***** SOURCE EXCERPT *****

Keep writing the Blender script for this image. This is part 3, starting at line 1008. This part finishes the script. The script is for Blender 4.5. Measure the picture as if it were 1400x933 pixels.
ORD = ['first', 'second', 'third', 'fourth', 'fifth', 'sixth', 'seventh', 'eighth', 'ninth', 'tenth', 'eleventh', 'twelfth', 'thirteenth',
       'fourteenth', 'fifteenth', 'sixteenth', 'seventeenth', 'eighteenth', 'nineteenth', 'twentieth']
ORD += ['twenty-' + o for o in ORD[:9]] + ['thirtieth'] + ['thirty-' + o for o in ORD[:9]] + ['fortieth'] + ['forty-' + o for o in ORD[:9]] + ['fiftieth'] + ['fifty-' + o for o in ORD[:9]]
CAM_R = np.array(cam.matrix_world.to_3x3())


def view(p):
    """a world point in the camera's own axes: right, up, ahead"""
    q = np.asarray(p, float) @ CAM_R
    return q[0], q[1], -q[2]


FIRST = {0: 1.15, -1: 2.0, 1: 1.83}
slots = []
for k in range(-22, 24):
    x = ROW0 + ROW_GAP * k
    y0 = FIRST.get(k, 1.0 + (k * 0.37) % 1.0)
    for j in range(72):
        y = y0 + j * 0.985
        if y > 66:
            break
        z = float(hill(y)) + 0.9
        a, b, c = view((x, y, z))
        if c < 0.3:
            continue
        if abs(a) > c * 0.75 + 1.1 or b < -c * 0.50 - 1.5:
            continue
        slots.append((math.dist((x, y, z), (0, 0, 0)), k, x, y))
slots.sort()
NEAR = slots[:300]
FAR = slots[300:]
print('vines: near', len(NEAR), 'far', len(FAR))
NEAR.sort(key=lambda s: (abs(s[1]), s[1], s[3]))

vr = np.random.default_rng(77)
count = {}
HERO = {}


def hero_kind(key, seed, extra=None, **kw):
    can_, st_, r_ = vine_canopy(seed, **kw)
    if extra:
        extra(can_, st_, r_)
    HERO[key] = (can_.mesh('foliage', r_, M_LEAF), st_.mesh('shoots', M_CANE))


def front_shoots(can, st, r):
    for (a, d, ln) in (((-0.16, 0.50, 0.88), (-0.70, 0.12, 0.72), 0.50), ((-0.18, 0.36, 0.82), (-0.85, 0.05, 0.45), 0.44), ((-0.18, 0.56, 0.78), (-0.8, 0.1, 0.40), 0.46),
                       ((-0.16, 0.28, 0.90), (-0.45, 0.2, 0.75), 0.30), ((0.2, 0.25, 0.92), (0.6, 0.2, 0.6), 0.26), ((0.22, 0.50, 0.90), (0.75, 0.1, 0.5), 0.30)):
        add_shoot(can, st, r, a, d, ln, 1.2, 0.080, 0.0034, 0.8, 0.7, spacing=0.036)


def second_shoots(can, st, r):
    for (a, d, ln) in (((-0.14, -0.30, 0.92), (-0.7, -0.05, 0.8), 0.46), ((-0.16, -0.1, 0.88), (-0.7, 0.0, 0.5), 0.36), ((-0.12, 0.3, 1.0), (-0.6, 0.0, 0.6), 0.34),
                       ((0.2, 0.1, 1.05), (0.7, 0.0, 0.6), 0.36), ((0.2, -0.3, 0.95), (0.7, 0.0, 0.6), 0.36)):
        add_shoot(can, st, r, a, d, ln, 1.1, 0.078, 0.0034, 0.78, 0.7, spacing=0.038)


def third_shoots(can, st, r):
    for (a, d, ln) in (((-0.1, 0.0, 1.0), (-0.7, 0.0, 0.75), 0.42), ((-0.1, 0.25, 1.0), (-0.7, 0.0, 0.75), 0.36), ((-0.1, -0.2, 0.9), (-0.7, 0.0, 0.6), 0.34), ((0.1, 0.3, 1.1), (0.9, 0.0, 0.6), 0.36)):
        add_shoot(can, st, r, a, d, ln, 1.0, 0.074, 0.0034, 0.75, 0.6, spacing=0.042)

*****

**TASK**
Write out each line of the data above again, exactly as given.

**ANSWER FOR THE TASK**
Keep writing the Blender script for this image. This is part 3, starting at line 1008. This part finishes the script. The script is for Blender 4.5. Measure the picture as if it were 1400x933 pixels.
ORD = ['first', 'second', 'third', 'fourth', 'fifth', 'sixth', 'seventh', 'eighth', 'ninth', 'tenth', 'eleventh', 'twelfth', 'thirteenth',
       'fourteenth', 'fifteenth', 'sixteenth', 'seventeenth', 'eighteenth', 'nineteenth', 'twentieth']
ORD += ['twenty-' + o for o in ORD[:9]] + ['thirtieth'] + ['thirty-' + o for o in ORD[:9]] + ['fortieth'] + ['forty-' + o for o in ORD[:9]] + ['fiftieth'] + ['fifty-' + o for o in ORD[:9]]
CAM_R = np.array(cam.matrix_world.to_3x3())


def view(p):
    """a world point in the camera's own axes: right, up, ahead"""
    q = np.asarray(p, float) @ CAM_R
    return q[0], q[1], -q[2]


FIRST = {0: 1.15, -1: 2.0, 1: 1.83}
slots = []
for k in range(-22, 24):
    x = ROW0 + ROW_GAP * k
    y0 = FIRST.get(k, 1.0 + (k * 0.37) % 1.0)
    for j in range(72):
        y = y0 + j * 0.985
        if y > 66:
            break
        z = float(hill(y)) + 0.9
        a, b, c = view((x, y, z))
        if c < 0.3:
            continue
        if abs(a) > c * 0.75 + 1.1 or b < -c * 0.50 - 1.5:
            continue
        slots.append((math.dist((x, y, z), (0, 0, 0)), k, x, y))
slots.sort()
NEAR = slots[:300]
FAR = slots[300:]
print('vines: near', len(NEAR), 'far', len(FAR))
NEAR.sort(key=lambda s: (abs(s[1]), s[1], s[3]))

vr = np.random.default_rng(77)
count = {}
HERO = {}


def hero_kind(key, seed, extra=None, **kw):
    can_, st_, r_ = vine_canopy(seed, **kw)
    if extra:
        extra(can_, st_, r_)
    HERO[key] = (can_.mesh('foliage', r_, M_LEAF), st_.mesh('shoots', M_CANE))


def front_shoots(can, st, r):
    for (a, d, ln) in (((-0.16, 0.50, 0.88), (-0.70, 0.12, 0.72), 0.50), ((-0.18, 0.36, 0.82), (-0.85, 0.05, 0.45), 0.44), ((-0.18, 0.56, 0.78), (-0.8, 0.1, 0.40), 0.46),
                       ((-0.16, 0.28, 0.90), (-0.45, 0.2, 0.75), 0.30), ((0.2, 0.25, 0.92), (0.6, 0.2, 0.6), 0.26), ((0.22, 0.50, 0.90), (0.75, 0.1, 0.5), 0.30)):
        add_shoot(can, st, r, a, d, ln, 1.2, 0.080, 0.0034, 0.8, 0.7, spacing=0.036)


def second_shoots(can, st, r):
    for (a, d, ln) in (((-0.14, -0.30, 0.92), (-0.7, -0.05, 0.8), 0.46), ((-0.16, -0.1, 0.88), (-0.7, 0.0, 0.5), 0.36), ((-0.12, 0.3, 1.0), (-0.6, 0.0, 0.6), 0.34),
                       ((0.2, 0.1, 1.05), (0.7, 0.0, 0.6), 0.36), ((0.2, -0.3, 0.95), (0.7, 0.0, 0.6), 0.36)):
        add_shoot(can, st, r, a, d, ln, 1.1, 0.078, 0.0034, 0.78, 0.7, spacing=0.038)


def third_shoots(can, st, r):
    for (a, d, ln) in (((-0.1, 0.0, 1.0), (-0.7, 0.0, 0.75), 0.42), ((-0.1, 0.25, 1.0), (-0.7, 0.0, 0.75), 0.36), ((-0.1, -0.2, 0.9), (-0.7, 0.0, 0.6), 0.34), ((0.1, 0.3, 1.1), (0.9, 0.0, 0.6), 0.36)):
        add_shoot(can, st, r, a, d, ln, 1.0, 0.074, 0.0034, 0.75, 0.6, spacing=0.042)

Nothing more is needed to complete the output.